Earl of Lindsay (according to inscription on frame)

Catalogue Note

This remarkable gouache, previously unknown, can be linked in terms of composition with another depiction by Clovio of the Last Judgement (fig. 1), which is found, within a typical decorative border, on one of the pages of the Towneley Lectionary, now in the New York Public Library (see Maria Giononi-Visani, Giorgio Giulio Clovio, New York 1980, p. 70, reproduced p. 73). 

The two images differ mainly in the upper part of the composition: in the Towneley version, Christ in glory is surrounded by numerous angels and below, almost in a semicircle, is a large group of standing Saints and Prophets, making a more crowded composition than in the present version, where Christ in glory is flanked by the kneeling Madonna and St. John the Baptist, with four Angels below playing the trumpets of the Last Judgement, and heads of Saints and Beati in the background. The landscapes in the centre of the two works are also very different, but the lower sections in both are largely similar.

The date of the Towneley Lectionary is still disputed, but de Tolnay's suggestion of between 1550 and 1560 seems plausible, especially in view of his very interesting attribution to Pieter Bruegel of a tiny seascape with a stormy harbour, which appears in the lower centre of the border of the New York Last Judgement (see Charles de Tolnay, 'Newly discovered Miniatures by Pieter Bruegel the Elder', The Burlington Magazine, vol.
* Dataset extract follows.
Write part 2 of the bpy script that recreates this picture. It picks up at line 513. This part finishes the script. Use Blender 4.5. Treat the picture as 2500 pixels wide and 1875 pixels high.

CVII, no. 744, March 1965, pp. 110-114).  According to de Tolnay the seascape was in all likelihood done in 1553, when Bruegel was in Rome. The collaboration of the two artists is established by the inventory attached to the last will of Giulio Clovio (dated 31 December 1578), which lists a miniature done by both artists in collaboration;  De Tolnay believes it is most likely that the figures are by Clovio and the landscape by Bruegel.  Giorgio Giulio Clovio, known as Giulio Clovio, was praised during his lifetime as il più raro e il più eccellente miniatore.

The claim, inscribed on the 19th-century frame, that this miniature was presented by Clovio to Pope Clement VII upon his accession to the Papal throne in 1523, cannot, of course, be substantiated, but if it were to be true, then that would mean this version of The Last Judgement is an early work, predating by a quarter century or more the version of the same scene painted by Clovio for the Towneley Lectionary.